Non mancano esperienze educative, fuori e dentro la scuola, nelle stesse comunità cristiane più aperte come le comunità di base, che tentano strade nuove per dare concretezza a tali convinzioni. In sostanza non sottraggono ai bambini nulla della poesia del Natale ma integrano tale poesia con la poesia di tanti altri natali: il natale del sole, della natura intera, delle fragili esistenze di un nido, il natale di Budda, di Maometto e di tutto ciò che una attenta ricerca storica può offrire. E' quanto stiamo facendo ad esempio a Firenze all'Isolotto, nella comunità di base, da anni e anche in questo momento.

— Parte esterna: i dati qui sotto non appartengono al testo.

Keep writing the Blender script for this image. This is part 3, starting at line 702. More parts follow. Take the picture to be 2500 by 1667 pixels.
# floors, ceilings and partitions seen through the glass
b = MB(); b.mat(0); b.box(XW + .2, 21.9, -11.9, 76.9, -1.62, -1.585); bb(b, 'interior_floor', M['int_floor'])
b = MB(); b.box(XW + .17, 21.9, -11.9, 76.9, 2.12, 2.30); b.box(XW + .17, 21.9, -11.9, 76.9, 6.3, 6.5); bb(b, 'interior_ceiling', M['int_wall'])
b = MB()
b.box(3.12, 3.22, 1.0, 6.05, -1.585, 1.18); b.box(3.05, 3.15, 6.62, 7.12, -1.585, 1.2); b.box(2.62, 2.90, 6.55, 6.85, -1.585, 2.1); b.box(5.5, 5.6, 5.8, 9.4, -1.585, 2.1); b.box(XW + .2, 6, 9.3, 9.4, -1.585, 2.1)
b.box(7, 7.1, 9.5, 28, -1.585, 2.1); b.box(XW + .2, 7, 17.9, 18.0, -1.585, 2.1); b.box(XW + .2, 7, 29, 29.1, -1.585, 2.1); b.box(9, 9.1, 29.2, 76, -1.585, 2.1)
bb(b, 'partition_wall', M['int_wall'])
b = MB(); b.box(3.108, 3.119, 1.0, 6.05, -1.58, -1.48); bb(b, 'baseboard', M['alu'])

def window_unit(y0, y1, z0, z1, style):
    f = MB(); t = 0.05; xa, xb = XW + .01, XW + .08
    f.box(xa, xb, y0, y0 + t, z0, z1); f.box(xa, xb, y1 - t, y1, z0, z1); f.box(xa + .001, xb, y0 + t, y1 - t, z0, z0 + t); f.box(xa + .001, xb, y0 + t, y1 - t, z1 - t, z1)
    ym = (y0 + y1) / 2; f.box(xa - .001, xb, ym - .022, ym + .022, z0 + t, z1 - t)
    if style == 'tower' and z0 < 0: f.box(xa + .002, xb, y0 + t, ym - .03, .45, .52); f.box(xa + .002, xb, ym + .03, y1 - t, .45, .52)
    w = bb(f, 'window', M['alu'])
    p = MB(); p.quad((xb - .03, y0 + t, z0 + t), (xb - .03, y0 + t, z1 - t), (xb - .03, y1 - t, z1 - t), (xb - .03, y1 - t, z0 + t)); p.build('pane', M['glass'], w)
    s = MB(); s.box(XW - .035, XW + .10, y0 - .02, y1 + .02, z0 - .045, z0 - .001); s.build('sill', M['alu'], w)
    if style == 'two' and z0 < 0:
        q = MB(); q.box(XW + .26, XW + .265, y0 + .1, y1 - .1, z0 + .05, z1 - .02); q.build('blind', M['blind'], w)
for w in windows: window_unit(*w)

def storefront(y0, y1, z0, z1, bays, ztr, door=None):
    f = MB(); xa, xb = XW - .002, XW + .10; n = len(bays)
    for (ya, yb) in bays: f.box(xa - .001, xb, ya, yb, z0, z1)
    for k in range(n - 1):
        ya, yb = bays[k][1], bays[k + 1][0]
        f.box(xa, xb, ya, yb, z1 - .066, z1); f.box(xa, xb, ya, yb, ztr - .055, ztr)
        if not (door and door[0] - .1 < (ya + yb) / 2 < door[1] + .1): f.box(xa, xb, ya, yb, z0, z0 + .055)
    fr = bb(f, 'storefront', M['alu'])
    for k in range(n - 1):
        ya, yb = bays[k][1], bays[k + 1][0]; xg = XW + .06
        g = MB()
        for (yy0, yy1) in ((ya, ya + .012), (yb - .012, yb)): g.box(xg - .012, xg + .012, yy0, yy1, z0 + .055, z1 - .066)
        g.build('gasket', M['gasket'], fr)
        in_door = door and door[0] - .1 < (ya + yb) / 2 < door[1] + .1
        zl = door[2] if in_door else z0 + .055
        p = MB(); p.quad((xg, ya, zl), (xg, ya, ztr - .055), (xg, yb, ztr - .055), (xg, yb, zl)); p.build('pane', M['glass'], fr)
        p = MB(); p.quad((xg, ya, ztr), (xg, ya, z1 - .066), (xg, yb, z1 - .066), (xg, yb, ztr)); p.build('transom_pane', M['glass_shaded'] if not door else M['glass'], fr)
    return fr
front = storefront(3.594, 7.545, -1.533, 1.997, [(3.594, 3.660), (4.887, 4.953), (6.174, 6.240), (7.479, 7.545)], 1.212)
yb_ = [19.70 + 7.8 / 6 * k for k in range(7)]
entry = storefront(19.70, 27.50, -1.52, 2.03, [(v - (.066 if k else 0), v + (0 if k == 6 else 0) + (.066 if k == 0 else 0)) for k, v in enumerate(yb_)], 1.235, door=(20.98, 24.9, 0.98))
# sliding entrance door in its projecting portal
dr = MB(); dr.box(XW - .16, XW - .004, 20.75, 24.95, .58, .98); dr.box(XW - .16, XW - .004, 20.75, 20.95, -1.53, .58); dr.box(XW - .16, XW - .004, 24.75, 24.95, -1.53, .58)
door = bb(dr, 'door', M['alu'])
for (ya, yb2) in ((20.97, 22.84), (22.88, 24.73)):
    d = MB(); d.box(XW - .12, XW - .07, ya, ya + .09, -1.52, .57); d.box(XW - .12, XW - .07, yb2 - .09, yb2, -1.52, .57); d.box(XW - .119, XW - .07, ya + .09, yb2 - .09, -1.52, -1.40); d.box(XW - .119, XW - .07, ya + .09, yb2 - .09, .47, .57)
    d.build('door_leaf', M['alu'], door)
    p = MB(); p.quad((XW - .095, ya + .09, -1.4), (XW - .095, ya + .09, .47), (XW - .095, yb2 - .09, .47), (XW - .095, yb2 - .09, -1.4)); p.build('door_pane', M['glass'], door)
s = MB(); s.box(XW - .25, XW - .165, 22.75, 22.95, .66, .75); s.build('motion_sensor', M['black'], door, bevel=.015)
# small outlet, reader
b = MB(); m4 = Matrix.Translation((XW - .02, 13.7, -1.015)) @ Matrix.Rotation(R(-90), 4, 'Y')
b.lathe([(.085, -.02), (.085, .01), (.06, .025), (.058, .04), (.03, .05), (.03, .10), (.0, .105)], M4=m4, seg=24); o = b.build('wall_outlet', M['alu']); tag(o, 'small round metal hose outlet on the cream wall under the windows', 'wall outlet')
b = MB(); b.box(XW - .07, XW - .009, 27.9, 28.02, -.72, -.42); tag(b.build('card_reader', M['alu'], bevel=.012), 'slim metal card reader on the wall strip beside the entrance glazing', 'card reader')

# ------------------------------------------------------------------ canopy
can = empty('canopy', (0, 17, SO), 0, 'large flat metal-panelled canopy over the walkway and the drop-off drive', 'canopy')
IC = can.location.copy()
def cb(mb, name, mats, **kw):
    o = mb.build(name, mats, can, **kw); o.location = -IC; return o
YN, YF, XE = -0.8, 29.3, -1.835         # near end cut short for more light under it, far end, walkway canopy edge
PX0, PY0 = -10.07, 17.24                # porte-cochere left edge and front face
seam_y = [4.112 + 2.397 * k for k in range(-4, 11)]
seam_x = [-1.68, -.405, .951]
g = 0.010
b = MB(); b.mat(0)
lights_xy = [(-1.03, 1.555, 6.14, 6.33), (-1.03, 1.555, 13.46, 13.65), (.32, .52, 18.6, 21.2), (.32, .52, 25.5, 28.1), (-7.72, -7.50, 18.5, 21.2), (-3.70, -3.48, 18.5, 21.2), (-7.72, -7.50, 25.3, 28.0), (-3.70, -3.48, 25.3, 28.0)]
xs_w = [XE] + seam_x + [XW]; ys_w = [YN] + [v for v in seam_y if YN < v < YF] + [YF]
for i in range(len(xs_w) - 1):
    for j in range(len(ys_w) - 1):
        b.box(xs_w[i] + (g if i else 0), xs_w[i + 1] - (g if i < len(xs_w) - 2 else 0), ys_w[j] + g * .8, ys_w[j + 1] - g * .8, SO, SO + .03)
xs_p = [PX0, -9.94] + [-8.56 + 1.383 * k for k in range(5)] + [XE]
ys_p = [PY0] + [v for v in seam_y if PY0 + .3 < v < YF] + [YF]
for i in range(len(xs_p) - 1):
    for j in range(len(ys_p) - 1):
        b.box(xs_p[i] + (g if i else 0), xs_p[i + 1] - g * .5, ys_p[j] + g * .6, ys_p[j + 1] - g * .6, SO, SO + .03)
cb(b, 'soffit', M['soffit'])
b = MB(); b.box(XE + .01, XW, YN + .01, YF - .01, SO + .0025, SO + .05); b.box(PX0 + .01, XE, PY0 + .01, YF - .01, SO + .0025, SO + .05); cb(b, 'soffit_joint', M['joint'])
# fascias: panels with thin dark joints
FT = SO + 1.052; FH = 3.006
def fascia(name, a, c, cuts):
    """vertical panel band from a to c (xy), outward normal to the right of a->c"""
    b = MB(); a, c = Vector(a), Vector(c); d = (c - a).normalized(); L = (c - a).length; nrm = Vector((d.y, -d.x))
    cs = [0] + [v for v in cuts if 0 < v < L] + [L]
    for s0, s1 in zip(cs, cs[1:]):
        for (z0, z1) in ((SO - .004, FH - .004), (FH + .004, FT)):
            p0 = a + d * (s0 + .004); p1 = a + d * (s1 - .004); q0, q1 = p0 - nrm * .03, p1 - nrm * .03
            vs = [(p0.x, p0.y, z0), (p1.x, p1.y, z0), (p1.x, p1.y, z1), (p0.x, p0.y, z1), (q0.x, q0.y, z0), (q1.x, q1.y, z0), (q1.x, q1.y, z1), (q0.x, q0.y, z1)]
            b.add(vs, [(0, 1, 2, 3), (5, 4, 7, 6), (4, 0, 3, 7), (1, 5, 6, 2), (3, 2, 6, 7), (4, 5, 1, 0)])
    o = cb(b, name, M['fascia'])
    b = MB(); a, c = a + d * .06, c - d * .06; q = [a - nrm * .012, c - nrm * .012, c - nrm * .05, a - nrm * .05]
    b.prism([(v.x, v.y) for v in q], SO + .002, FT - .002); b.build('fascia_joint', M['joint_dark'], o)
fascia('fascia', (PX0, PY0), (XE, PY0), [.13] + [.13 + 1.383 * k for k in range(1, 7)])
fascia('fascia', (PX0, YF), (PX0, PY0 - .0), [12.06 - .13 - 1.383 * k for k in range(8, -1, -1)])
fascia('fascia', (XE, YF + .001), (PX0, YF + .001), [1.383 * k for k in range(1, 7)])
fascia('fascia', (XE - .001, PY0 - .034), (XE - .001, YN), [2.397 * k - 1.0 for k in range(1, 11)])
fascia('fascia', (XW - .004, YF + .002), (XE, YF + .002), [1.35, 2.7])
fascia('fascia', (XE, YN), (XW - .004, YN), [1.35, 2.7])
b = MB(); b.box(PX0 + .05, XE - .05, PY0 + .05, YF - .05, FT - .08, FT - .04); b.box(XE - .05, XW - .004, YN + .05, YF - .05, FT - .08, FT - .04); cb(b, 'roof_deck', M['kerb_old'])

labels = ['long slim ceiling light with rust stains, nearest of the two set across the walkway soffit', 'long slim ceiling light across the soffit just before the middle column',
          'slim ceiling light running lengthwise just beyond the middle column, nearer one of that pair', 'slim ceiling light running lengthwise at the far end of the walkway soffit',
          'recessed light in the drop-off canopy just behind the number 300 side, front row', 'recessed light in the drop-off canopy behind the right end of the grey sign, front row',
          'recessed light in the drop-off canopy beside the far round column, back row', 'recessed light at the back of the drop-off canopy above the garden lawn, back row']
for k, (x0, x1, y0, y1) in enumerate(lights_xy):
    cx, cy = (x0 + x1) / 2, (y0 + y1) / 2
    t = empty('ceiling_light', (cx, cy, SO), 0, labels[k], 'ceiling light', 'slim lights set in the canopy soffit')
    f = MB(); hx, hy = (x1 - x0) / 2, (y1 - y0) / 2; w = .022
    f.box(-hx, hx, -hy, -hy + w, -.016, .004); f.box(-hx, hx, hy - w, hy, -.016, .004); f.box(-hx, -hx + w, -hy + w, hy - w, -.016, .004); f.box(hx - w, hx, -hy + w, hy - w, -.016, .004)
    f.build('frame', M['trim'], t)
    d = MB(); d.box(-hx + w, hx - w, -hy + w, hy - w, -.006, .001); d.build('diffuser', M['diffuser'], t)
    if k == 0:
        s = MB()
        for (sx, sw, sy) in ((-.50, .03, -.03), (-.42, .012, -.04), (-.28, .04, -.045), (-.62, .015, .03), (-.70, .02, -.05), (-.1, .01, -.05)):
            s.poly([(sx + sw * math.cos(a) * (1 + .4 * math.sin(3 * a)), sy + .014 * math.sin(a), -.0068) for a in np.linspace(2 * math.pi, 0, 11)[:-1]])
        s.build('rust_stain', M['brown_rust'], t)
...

La difesa e l'apologia del presepe come simbolo d'identità culturale e religiosa, sacralizzato e separato dalla pluralità di simboli analoghi nella storia umana, è una difesa dell'ideologia di potenza insita nello presepe stesso. Se non si hanno strumenti per interpretarlo come parte di un processo storico, alla pari dei simboli di altre religioni e culture, nell'orizzonte di una cultura di nonviolenza, allora meglio, molto meglio farne a meno.